The car will replace the 626 and Millenia sedans, and Mazda is projecting Mazda6 will tally North American sales of between 75,000 and 80,000 units in its first 12 months.

Wes Brown an analyst for auto consultant Nextrend, said Mazda, in which Ford Motor Co. has a controlling interest, lost ground in recent years due to unclear positioning, older, uncompetitive products and red ink (Mazda's Japanese parent returned to profitability in the fiscal year that ended in March). But he said Mazda is now on the right path with new models, body styles, performance and driving dynamics different than key competitors Toyota Motor Sales USA and American Honda Motor Co. "They clearly are trying to find themselves a niche," he said. "It looks like they finally have the products to meet the claims in their brand image campaign."

The reference is to "Zoom. Zoom," the familiar line in every Mazda TV commercial from Doner, Southfield, Mich., since mid-2000. It's also used in one of at least two :15 teaser TV spots for the Mazda6 that begin this month. One TV spot features a tachometer and revving engine sound rather than a shot of the car .

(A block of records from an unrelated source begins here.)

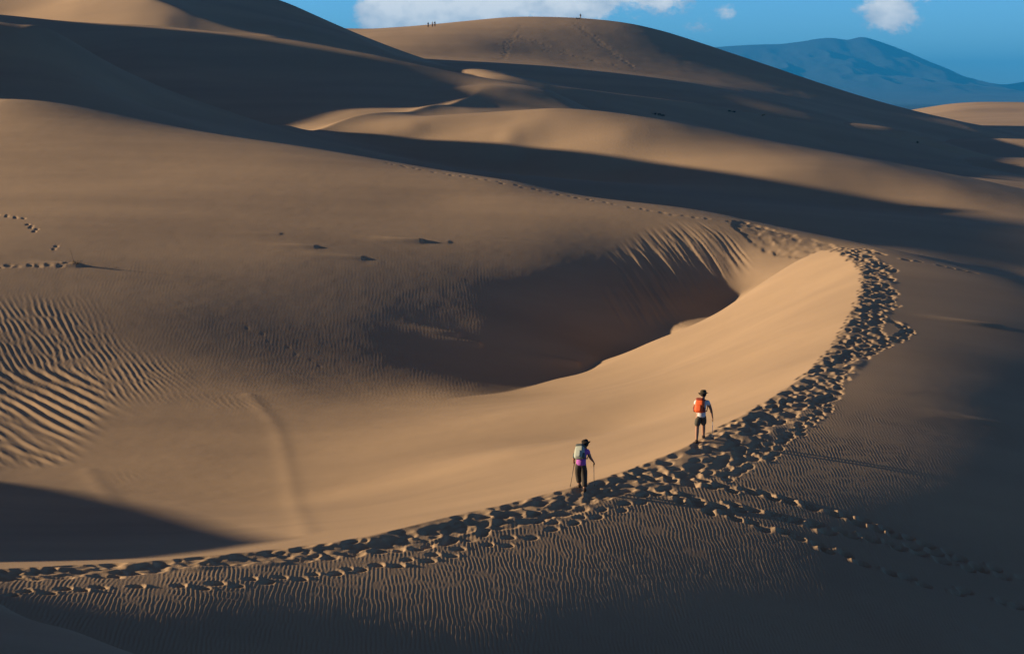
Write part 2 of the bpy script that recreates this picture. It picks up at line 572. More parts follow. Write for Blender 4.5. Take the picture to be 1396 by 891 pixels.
r1s = smooth_line([P(*p)[:2] for p in R1], 8)
xr1 = np.interp(fD, r1s[:, 1], r1s[:, 0])
side = X - xr1[:, None]                       # > 0: right-hand slope, < 0: hollow
r1_d = np.abs(side) * np.clip(np.interp(fD, r1s[:-1, 1], np.abs(np.diff(r1s[:, 1])) / np.hypot(*np.diff(r1s, axis=0).T)), 0.25, 1)[:, None]
wob = noise2(X, Y, 6.0, 3, 3)
out = sstep(0.2, 1.2, side) * (Y < 140)
t_s = ripple_tile(1024, 0.022, 0.118, 0.16, 0.17, 1)
near_w = out * (1 - sstep(78, 112, Y)) * (1 + 0.35 * wob) * sstep(0.55, 1.15, r1_d / (1.1 + 0.65 * sstep(53, 66, Y)) + 0.2 * wob)
Z += 0.0044 * near_w * (0.75 + 0.5 * noise2(X, Y, 2.6, 17, 2)) * tile_sample(t_s, 0.022, X, Y, 0.06)
t_m = ripple_tile(1024, 0.04, 0.22, 0.17, 0.16, 2)
mid_w = np.clip(out * sstep(85, 105, Y) * (1 - sstep(112, 122, Y)) * 0.7 + (side < 0) * sstep(96, 112, Y + 5 * wob) * (1 - 0.7 * sstep(150, 170, Y)) * (0.55 + 0.6 * noise2(X, Y, 14.0, 8, 3)), 0, 1)
slip = np.exp(-((X - 14) / 9.0) ** 2 - ((Y - 100) / 16.0) ** 2) * (side < 0)
mid_w *= 1 - np.clip(1.6 * slip, 0, 1)
mid_w *= sstep(-3, -8, X - 6) * 0.8 + 0.2 * (Y > 140) + (side > 0) * 0.8
Z += 0.0019 * mid_w * tile_sample(t_m, 0.04, X, Y, 0.05)

# --- the coarse wind-scoured ripples at the left of the hollow
t_l = ripple_tile(512, 0.10, 0.85, 0.25, 0.12, 5)
t_l2 = ripple_tile(512, 0.06, 0.38, 0.22, 0.15, 6)
big, fine = np.zeros_like(X), np.zeros_like(X)
for (px, py, ru, rd, a, b_) in ((10, 590, 3.6, 5.5, 1.0, 0.2), (50, 560, 3.4, 5, 0.9, 0.3), (95, 530, 2.8, 5, 0.6, 0.7), (0, 530, 3.4, 6, 0.8, 0.6), (20, 460, 4.4, 7, 0.0, 0.95), (70, 490, 3.2, 6, 0.1, 0.8), (150, 515, 3.0, 4.5, 0.0, 0.7),
                                (215, 515, 3.4, 3.6, 0.0, 0.35), (330, 548, 3.5, 2.6, 0.0, 0.35), (40, 625, 2.6, 2.6, 0.5, 0.5), (165, 650, 1.4, 2.2, 0.0, 0.35)):
    hx, hy, _ = NEAR.hit(px, py, 70, 130)
    e_ = np.exp(-((X - hx) / ru) ** 2 - ((Y - hy) / rd) ** 2)
    big += a * e_
    fine += b_ * e_
big = sstep(0.22, 1.0, big + 0.25 * wob)
fine = sstep(0.15, 0.9, fine + 0.2 * wob) * (1 - big * 0.7)
Z += 0.036 * big * tile_sample(t_l, 0.10, X, Y, 0.66) + 0.011 * fine * tile_sample(t_l2, 0.06, X, Y, 0.42)

# --- faint swells on the hollow floor
for pts_, hgt, wd in ((((340, 538), (375, 580), (392, 640), (408, 700), (418, 738)), 0.022, 0.42), (((120, 640), (150, 680), (175, 720), (190, 755)), 0.02, 0.5)):
    ln_ = [NEAR.hit(px, py, 62, 130)[:2] + (1.0,) for px, py in pts_]
    d_, _ = poly_dist(X, Y, smooth_line(ln_, 4))
    Z += hgt * np.exp(-(d_ / wd) ** 2)

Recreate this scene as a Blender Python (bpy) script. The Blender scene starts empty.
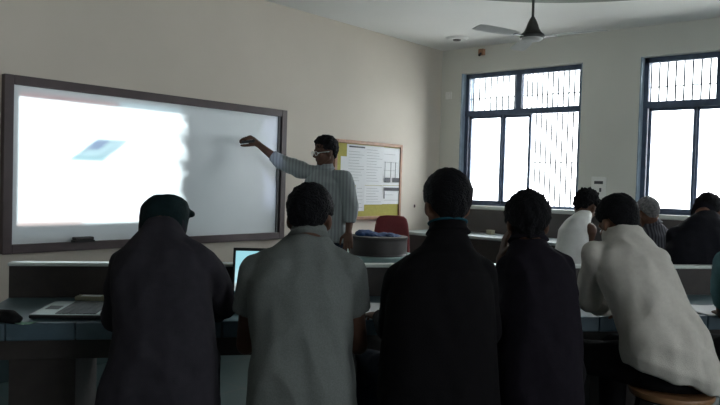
import bpy, bmesh, math, random
from mathutils import Vector, Matrix, noise
random.seed(7)
scene = bpy.context.scene
COL = scene.collection
R_ = math.radians

# ------------------------------------------------------------------ camera
F, CX, CY = 697.0, 360.0, 202.5
CAM_H = 1.4
YAW, PITCH, ROLL = R_(41.0), R_(1.65), R_(1.67)
D0 = Vector((math.cos(YAW), math.sin(YAW), 0)); R0 = Vector((math.sin(YAW), -math.cos(YAW), 0))
FW_ = D0 * math.cos(PITCH) - Vector((0, 0, 1)) * math.sin(PITCH)
U0 = R0.cross(FW_)
RR = R0 * math.cos(ROLL) + U0 * math.sin(ROLL)
UU = -R0 * math.sin(ROLL) + U0 * math.cos(ROLL)
EYE = Vector((0, 0, CAM_H))
cd = bpy.data.cameras.new('camera'); cam = bpy.data.objects.new('camera', cd); COL.objects.link(cam)
cd.sensor_width = 36; cd.lens = F / 720 * 36; cd.clip_start = .05
m = Matrix.Identity(4)
for i, v in enumerate((RR, UU, -FW_)):
    for j in range(3): m[j][i] = v[j]
m.translation = EYE
cam.matrix_world = m
scene.camera = cam
scene.view_settings.view_transform = 'Standard'; scene.view_settings.look = 'None'
scene.view_settings.exposure = 0.0; scene.view_settings.gamma = 1; scene.view_settings.use_curve_mapping = False

SKY, PROJ = 16.3, 2000.0
# ------------------------------------------------------------------ world: bright overcast sky
w = bpy.data.worlds.new('World'); scene.world = w; w.use_nodes = True
nt = w.node_tree; bg = nt.nodes['Background']
tc = nt.nodes.new('ShaderNodeTexCoord'); sp = nt.nodes.new('ShaderNodeSeparateXYZ'); cr = nt.nodes.new('ShaderNodeValToRGB')
nt.links.new(tc.outputs['Generated'], sp.inputs[0]); nt.links.new(sp.outputs['Z'], cr.inputs[0]); nt.links.new(cr.outputs[0], bg.inputs[0])
cr.color_ramp.elements[0].color = (.88, .92, .95, 1); cr.color_ramp.elements[0].position = 0
cr.color_ramp.elements[1].color = (.96, .98, 1, 1); cr.color_ramp.elements[1].position = .5
bg.inputs[1].default_value = SKY
scene.cycles.max_bounces = 10; scene.cycles.diffuse_bounces = 6; scene.cycles.transparent_max_bounces = 12
scene.cycles.use_denoising = True; scene.cycles.sample_clamp_indirect = 0
scene.cycles.caustics_reflective = False; scene.cycles.caustics_refractive = False

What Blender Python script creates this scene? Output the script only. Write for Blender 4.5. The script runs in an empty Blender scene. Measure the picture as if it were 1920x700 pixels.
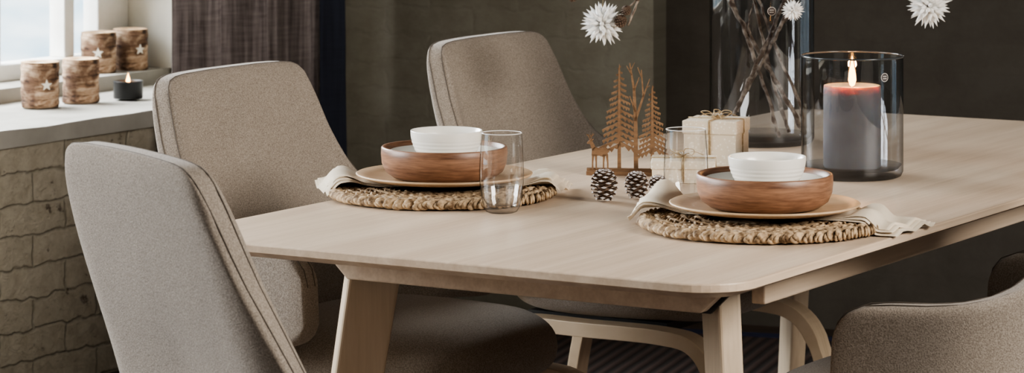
import bpy, bmesh, math, random
from mathutils import Vector, Matrix, Quaternion, noise
random.seed(4)
C=bpy.context.scene.collection
pi=math.pi
U=Vector((.512,.859,0)).normalized(); V=Vector((U.y,-U.x,0))
ROT=math.atan2(U.y,U.x)
A=Vector((-.586,4.97,0)); 
def TP(a,b,z=0): 
    p=A+U*a+V*b; return Vector((p.x,p.y,z))
TZ=.75

# ---------------------------------------------------------------- materials
def newmat(name):
    m=bpy.data.materials.new(name); m.use_nodes=True
    nt=m.node_tree; b=nt.nodes['Principled BSDF']; return m,nt,b
def N(nt,t,**k):
    n=nt.nodes.new(t)
    for a,v in k.items():
        if a in n.inputs: n.inputs[a].default_value=v
        else: setattr(n,a,v)
    return n
def ramp(nt,fac,stops):
    r=nt.nodes.new('ShaderNodeValToRGB')
    while len(r.color_ramp.elements)<len(stops): r.color_ramp.elements.new(.5)
    for e,(p,c) in zip(r.color_ramp.elements,stops):
        e.position=p; e.color=(*c,1) if len(c)==3 else c
    nt.links.new(fac,r.inputs[0]); return r.outputs[0]
def coords(nt,scale=(1,1,1),out='Object'):
    tc=nt.nodes.new('ShaderNodeTexCoord'); mp=nt.nodes.new('ShaderNodeMapping')
    mp.inputs['Scale'].default_value=scale
    nt.links.new(tc.outputs[out],mp.inputs[0]); return mp.outputs[0]
def bump(nt,b,h,strength=.3,dist=.002,prev=None):
    bp=nt.nodes.new('ShaderNodeBump'); bp.inputs['Strength'].default_value=strength; bp.inputs['Distance'].default_value=dist
    nt.links.new(h,bp.inputs['Height'])
    if prev: nt.links.new(prev,bp.inputs['Normal'])
    nt.links.new(bp.outputs[0],b.inputs['Normal']); return bp.outputs[0]
def simple(name,c1,c2=None,rough=.6,sc=(20,20,20),detail=4,bs=0,bd=.001,lo=.35,hi=.65,metal=0,spec=None,bsc=None):
    m,nt,b=newmat(name)
    c2=c2 or c1
    co=coords(nt,sc)
    n=N(nt,'ShaderNodeTexNoise',Scale=1.0,Detail=detail); nt.links.new(co,n.inputs['Vector'])
    nt.links.new(ramp(nt,n.outputs['Fac'],[(lo,c1),(hi,c2)]),b.inputs['Base Color'])
    b.inputs['Roughness'].default_value=rough; b.inputs['Metallic'].default_value=metal
    if spec is not None: b.inputs['Specular IOR Level'].default_value=spec
    if bs:
        if bsc:
            co2=coords(nt,bsc); n2=N(nt,'ShaderNodeTexNoise',Scale=1.0,Detail=detail); nt.links.new(co2,n2.inputs['Vector']); bump(nt,b,n2.outputs['Fac'],bs,bd)
        else: bump(nt,b,n.outputs['Fac'],bs,bd)
    return m
def fabric(name,c1,c2):
    m,nt,b=newmat(name)
    co=coords(nt,(1,1,1))
    n=N(nt,'ShaderNodeTexNoise',Scale=420,Detail=3); nt.links.new(co,n.inputs['Vector'])
    n2=N(nt,'ShaderNodeTexNoise',Scale=9,Detail=3); nt.links.new(co,n2.inputs['Vector'])
    col=ramp(nt,n.outputs['Fac'],[(.33,c1),(.67,c2)])
    mx=nt.nodes.new('ShaderNodeMixRGB'); mx.blend_type='MULTIPLY'; mx.inputs[0].default_value=.4
    nt.links.new(col,mx.inputs[1]); nt.links.new(ramp(nt,n2.outputs['Fac'],[(.3,(.8,.8,.8)),(.7,(1,1,1))]),mx.inputs[2])
    nt.links.new(mx.outputs[0],b.inputs['Base Color'])
    b.inputs['Roughness'].default_value=.95; b.inputs['Specular IOR Level'].default_value=.15
    b.inputs['Sheen Weight'].default_value=.15
    bump(nt,b,n.outputs['Fac'],.5,.0015); return m
def wood(name,c1,c2,sc=(1.2,22,22),rough=.45,bs=.05,lo=.35,hi=.65,fine=6):
    m,nt,b=newmat(name)
    co=coords(nt,sc)
    n=N(nt,'ShaderNodeTexNoise',Scale=1.0,Detail=6,Distortion=.6); nt.links.new(co,n.inputs['Vector'])
    co2=coords(nt,tuple(s*fine for s in sc))
    n2=N(nt,'ShaderNodeTexNoise',Scale=1.0,Detail=3); nt.links.new(co2,n2.inputs['Vector'])
    ad=nt.nodes.new('ShaderNodeMixRGB'); ad.inputs[0].default_value=.35
    nt.links.new(n.outputs['Fac'],ad.inputs[1]); nt.links.new(n2.outputs['Fac'],ad.inputs[2])
    nt.links.new(ramp(nt,ad.outputs[0],[(lo,c1),(hi,c2)]),b.inputs['Base Color'])
    b.inputs['Roughness'].default_value=rough
    bump(nt,b,ad.outputs[0],bs,.001); return m

M_fab=fabric('chair_fabric',(.215,.180,.147),(.395,.343,.290))
M_seam=simple('seam_thread',(.12,.10,.082),rough=.9)
M_table=wood('whitewashed_oak',(.57,.44,.325),(.70,.565,.435),sc=(.9,26,26),rough=.36,bs=.04,lo=.38,hi=.62)
M_leg=wood('oak_leg',(.50,.39,.275),(.63,.51,.38),sc=(24,24,1.6),rough=.45)
M_bent=wood('bent_birch',(.50,.385,.26),(.63,.50,.36),sc=(40,3,3),rough=.45)
M_black=simple('black_metal',(.012,.012,.013),rough=.4)
M_acacia=wood('acacia',(.12,.055,.03),(.36,.195,.115),sc=(6,6,55),rough=.42,lo=.36,hi=.66)
M_plate=wood('bamboo_plate',(.45,.30,.17),(.58,.41,.26),sc=(2,30,30),rough=.45)
M_white=simple('cream_ceramic',(.80,.77,.70),(.84,.81,.75),rough=.22)
M_straw=simple('seagrass',(.13,.078,.038),(.52,.38,.235),rough=.8,sc=(95,95,95),detail=3,bs=.6,bd=.002,lo=.36,hi=.62)
M_linen=simple('linen_napkin',(.66,.56,.43),(.76,.67,.54),rough=.9,sc=(12,12,12),bs=.3,bd=.0008,bsc=(500,500,500))
M_cut=wood('plywood_cutout',(.14,.075,.036),(.24,.138,.070),sc=(20,20,90),rough=.6)
M_cone=simple('pinecone_scale',(.10,.06,.035),(.24,.16,.11),rough=.8,sc=(150,150,150))
M_conetip=simple('pinecone_tip',(.35,.31,.28),(.75,.72,.70),rough=.8,sc=(150,150,150))
M_bark=simple('lichen_twig',(.06,.035,.022),(.38,.32,.26),rough=.9,sc=(60,60,60),bs=.8,bd=.003,lo=.42,hi=.68)
M_paper=simple('white_paper',(.82,.82,.80),(.90,.90,.88),rough=.7)
M_wax=simple('grey_wax',(.13,.13,.14),(.20,.20,.21),rough=.6,sc=(10,10,10),bs=.15,bd=.003)
M_wick=simple('wick',(.02,.015,.01),rough=.9)
M_twine=simple('twine',(.33,.24,.13),(.5,.4,.25),rough=.9,sc=(200,200,200))
M_whitepaint=simple('window_paint',(.74,.72,.67),(.80,.78,.74),rough=.5)
M_sill=simple('sill_plaster',(.29,.275,.24),(.40,.38,.34),rough=.75,sc=(6,6,6),bs=.3,bd=.006)
M_reveal=simple('reveal_plaster',(.52,.49,.43),(.62,.60,.54),rough=.8,sc=(6,6,6),bs=.3,bd=.006)
M_starcream=simple('star_inlay',(.85,.80,.70),rough=.6)
M_innerwood=simple('cut_wood',(.55,.36,.20),(.68,.48,.30),rough=.8,sc=(60,60,60))

def birch():
    m,nt,b=newmat('birch_bark')
    co=coords(nt,(10,10,60))
    n=N(nt,'ShaderNodeTexNoise',Scale=1.0,Detail=6,Roughness=.7,Distortion=.8); nt.links.new(co,n.inputs['Vector'])
    co2=coords(nt,(18,18,18)); n2=N(nt,'ShaderNodeTexNoise',Scale=1.0,Detail=5); nt.links.new(co2,n2.inputs['Vector'])
    c=ramp(nt,n.outputs['Fac'],[(.38,(.05,.025,.013)),(.46,(.33,.20,.12)),(.62,(.66,.50,.36))])
    c2=ramp(nt,n2.outputs['Fac'],[(.42,(.20,.13,.085)),(.56,(1,1,1))])
    mx=nt.nodes.new('ShaderNodeMixRGB'); mx.blend_type='MULTIPLY'; mx.inputs[0].default_value=.9
    nt.links.new(c,mx.inputs[1]); nt.links.new(c2,mx.inputs[2]); nt.links.new(mx.outputs[0],b.inputs['Base Color'])
    b.inputs['Roughness'].default_value=.85; bump(nt,b,n.outputs['Fac'],.8,.006); return m
M_birch=birch()
def giftpaper():
    m,nt,b=newmat('gift_paper')
    co=coords(nt,(1,1,1)); v=N(nt,'ShaderNodeTexVoronoi',Scale=150); nt.links.new(co,v.inputs['Vector'])
    nt.links.new(ramp(nt,v.outputs['Distance'],[(.15,(.84,.79,.69)),(.38,(.70,.62,.49))]),b.inputs['Base Color'])
    b.inputs['Roughness'].default_value=.8; return m
M_gift=giftpaper()

def brick(name,c1,c2,mort,sc,bs,bd,patch=None,dist=.055,mort_bump=1.0,rf=14):
    m,nt,b=newmat(name)
    tc=nt.nodes.new('ShaderNodeTexCoord'); sp=nt.nodes.new('ShaderNodeSeparateXYZ'); cb=nt.nodes.new('ShaderNodeCombineXYZ')
    nt.links.new(tc.outputs['Object'],sp.inputs[0]); nt.links.new(sp.outputs[0],cb.inputs[0]); nt.links.new(sp.outputs[2],cb.inputs[1])
    nz=N(nt,'ShaderNodeTexNoise',Scale=16.0,Detail=5); nt.links.new(cb.outputs[0],nz.inputs['Vector'])
    su=nt.nodes.new('ShaderNodeVectorMath'); su.operation='SUBTRACT'; su.inputs[1].default_value=(.5,.5,.5); nt.links.new(nz.outputs['Color'],su.inputs[0])
    ml=nt.nodes.new('ShaderNodeVectorMath'); ml.operation='SCALE'; ml.inputs['Scale'].default_value=dist; nt.links.new(su.outputs[0],ml.inputs[0])
    ad=nt.nodes.new('ShaderNodeVectorMath'); nt.links.new(cb.outputs[0],ad.inputs[0]); nt.links.new(ml.outputs[0],ad.inputs[1])
    br=nt.nodes.new('ShaderNodeTexBrick'); br.inputs['Scale'].default_value=1.0
    br.inputs['Brick Width'].default_value=sc[0]; br.inputs['Row Height'].default_value=sc[1]; br.inputs['Mortar Size'].default_value=sc[2]
    br.inputs['Mortar Smooth'].default_value=1
    br.inputs['Color1'].default_value=(*c1,1); br.inputs['Color2'].default_value=(*c2,1); br.inputs['Mortar'].default_value=(*mort,1)
    nt.links.new(ad.outputs[0],br.inputs['Vector'])
    n2=N(nt,'ShaderNodeTexNoise',Scale=rf,Detail=9,Roughness=.7); nt.links.new(cb.outputs[0],n2.inputs['Vector'])
    col=br.outputs['Color']
    mx=nt.nodes.new('ShaderNodeMixRGB'); mx.blend_type='MULTIPLY'; mx.inputs[0].default_value=1
    nt.links.new(col,mx.inputs[1]); nt.links.new(ramp(nt,n2.outputs['Fac'],[(.3,(.74,.71,.66)),(.6,(1,1,1))]),mx.inputs[2])
    out=mx.outputs[0]
    if patch:
        n3=N(nt,'ShaderNodeTexNoise',Scale=7,Detail=9,Roughness=.75); nt.links.new(cb.outputs[0],n3.inputs['Vector'])
        f=ramp(nt,n3.outputs['Fac'],[(.60,(0,0,0)),(.63,(1,1,1))])
        m2=nt.nodes.new('ShaderNodeMixRGB'); nt.links.new(f,m2.inputs[0]); nt.links.new(out,m2.inputs[1]); m2.inputs[2].default_value=(*patch,1); out=m2.outputs[0]
    nt.links.new(out,b.inputs['Base Color'])
    b.inputs['Roughness'].default_value=.8
    inv=nt.nodes.new('ShaderNodeMath'); inv.operation='MULTIPLY'; inv.inputs[1].default_value=-mort_bump; nt.links.new(br.outputs['Fac'],inv.inputs[0])
    a2=nt.nodes.new('ShaderNodeMath'); a2.operation='MULTIPLY_ADD'; a2.inputs[1].default_value=1.1
    nt.links.new(n2.outputs['Fac'],a2.inputs[0]); nt.links.new(inv.outputs[0],a2.inputs[2])
    bump(nt,b,a2.outputs[0],bs,bd); return m
M_brick=brick('painted_brick_cream',(.66,.595,.47),(.59,.53,.415),(.50,.45,.35),(.25,.078,.006),.9,.026,patch=(.18,.14,.105),dist=.035,mort_bump=.42,rf=26)
M_bwall=brick('painted_masonry_olive',(.165,.154,.121),(.159,.148,.116),(.156,.145,.114),(.26,.08,.010),.4,.008,dist=.06,mort_bump=.25,rf=9)
M_bwall2=brick('painted_masonry_brown',(.056,.048,.037),(.054,.046,.036),(.053,.045,.035),(.26,.08,.010),.35,.006,dist=.06,mort_bump=.12,rf=9)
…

The car's actual ad launch hits national TV in early January with at least a trio of :30s. The buy is heavily weighted to football, since Mazda6's core target is 30-something men. Mazda has an integrated marketing deal with ESPN for the car, which is the presenting sponsor of its National Football League "Pigskin Pick'Em" game. Since the start of the NFL football season, the sports sedan gets a mention during ESPN's TV and radio broadcasts as well as on, continuing up to the playoffs.

Print ads for the Mazda6 are already appearing in auto enthusiast titles. The automaker also kicked off a series of direct mailers in October that will reach 5 million consumers. The final wave, offering test drives, is to be mailed in December.

The brand has been "cranking up performance" in its products since the Protege5 last year, Ms. Simmons said, adding "we are taking it to the next level with the Mazda6." The next product on the horizon will be its all-new RX-8 sports car, due in mid-2003; the marketer recently announced the car will appear in Twentieth Century Fox's "X-Men" sequel due to premier May 2 of next year.


Events are also part of the Mazda strategy. The automaker is the national sponsor of Hot Import Nights, which attracts auto enthusiasts known as "tuners" who have "tricked out" their cars. The events started in California with Hispanic and Asian male youths but have started expanding to other cities in Texas, New Jersey and Florida. Mazda sponsors music acts at the events but doesn't plaster its name on big banners, which may turn off the tuners.

The marketer's sales have been rising. Mazda said it posted its best September this year since 1993 with a nearly 22% jump to 24,099 units. Through September 2002, the brand reported its sales rose by 1.2% to 211,107 vehicles vs. the same period a year ago.

Susan Jacobs, president of consultant Jacobs & Associates, sees no problem with Mazda's product direction, but is concerned whether the brand can keep building on its momentum. "They need to be able to communicate [performance] in this kind of climate where all the marketing channels are overflowing with incentive messages and new-product messages."